私はWarming-upプールの担当が多かったので、各国の選手団の練習風景や、リラックスして楽しむ姿を身近で見られたのは本当に貴重な経験でした。
印象に残っていること、まとめ
- 各国ごとに施設内を移動する乗り物が違っていました。電動のキックボードや、電動キックスクーター、高機能電動車いす、おしゃれな車いす、など。
- 義足の形状も国ごとに異なっていて、おしゃれな柄の義足もありました。日本人スタッフの理学療法士さんから、「国ごとに義足も違うし、リハビリの仕方も違うから、歩き方も全然違うし本当に興味深い!」という話を聞いて、確かに、ズボンを履いていたら義足で歩いているとは気づかないほどスムーズに歩いている選手がいました。
- プールに入る前のトレーニング方法も様々で、ある日本人選手のトレーニングの様子を他の国のコーチが「動画撮って良い?その器具見せて!」と情報交換をし合っている姿がとても微笑ましかったです。
- タッピング(ターンとゴールの時に選手の身体に触れて合図をすること)用の棒の長さも様々で、それどうやって運んできたの!?と思うほど長い棒を持っている国がありましたが、よく見ると伸縮性でした。日本は基本的に頭をタップするようですが、他の国は腰や背中が多いようです。このタップで選手のタイムが変わってくるそうなので、タッパーは重要な役割。お互いの信頼関係があってこそできることだと思った。

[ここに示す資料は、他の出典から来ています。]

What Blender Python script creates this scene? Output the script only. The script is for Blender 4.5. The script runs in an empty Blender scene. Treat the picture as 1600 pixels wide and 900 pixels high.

- 会場内の壁にはオリンピックパラリンピック公式のポスターが貼ってあったのですが、「最終日の21:00から無料で好きなポスターを1枚持ち帰れます!」とアナウンスされると、各国の選手やチーム関係者が早い人では1時間前から欲しいポスターの前に張り付いて待っていました。21:00直前、最後は皆で「3・2・1」のカウントダウンで壁からポスターを剥がして、嬉しそうに持って帰っていきました。
- 競泳最終日は競技プール担当でしたが、木村選手と富田選手の金メダルを目の前で見られたことは、本当に幸せでした。震えました。
- パラリンピックだけではないですが、コロナ禍で参加を断念した国は、やはり経済的に貧しい途上国が多いのが現実でした。設備や器具も先進国との格差は大きいです。「平和の祭典」と言われていますが、選手同士がフェアに戦うためには、まだまだ課題がたくさんあると感じました。
感想
忘れもしない初日、担当場所には次から次へと選手や監督コーチがやってきました。
腕がない人短い人、目が見えない人、両足がない人・・・ここにいていいのか、という疎外感を感じました。これだけの障害を持った人に囲まれた経験は初めてでした。
そう感じる自分も嫌で、とモヤモヤしていた時、パラ競泳関係のスタッフがこう話しかけてきました。
「わぁ、外国の人ばっかり・・なんかドキドキする。慣れない。」
はっとしました。私は、大勢の外国人に囲まれるということに対しては、違和感も何も感じなかったなぁと。
私もその方も、普段から関わることが多い人に対しては何も思わない、ただの日常の一部だからです。
3日目にもなると、最初に感じた違和感のことなんかすっかり忘れ、刺激的で楽しい毎日でした。
人間は1人1人違っているし、国籍が違えば異なることもたくさんあるし、障害があるなしで見える世界も生活も、もちろん違うと思います。その違いばかりを強調する「多様性」ではなく、違って当たり前という前提のもと、共通点を見つけていって、どんな人とも自然に関わっていける社会になって欲しい。と、パラリンピックを通して改めて感じました。
TOKYO2020大会で、競泳はもちろん競泳以外のパラ競技も初めて観戦しましたが、とにかく面白かった、という言葉に尽きます。
「勉強のためにパラリンピックを観ましょう。」「多様性理解のために観戦するべきだ。」ではなく、
「パラリンピック、面白いから観ようよ!!」
と1人の大人として伝えていきたいな、と思いました。
素敵な出会いと発見があったパラリンピック、今回関わった皆様、本当にありがとうございました。
そして13日間の長期間参加させてくれた会社には本当に感謝です。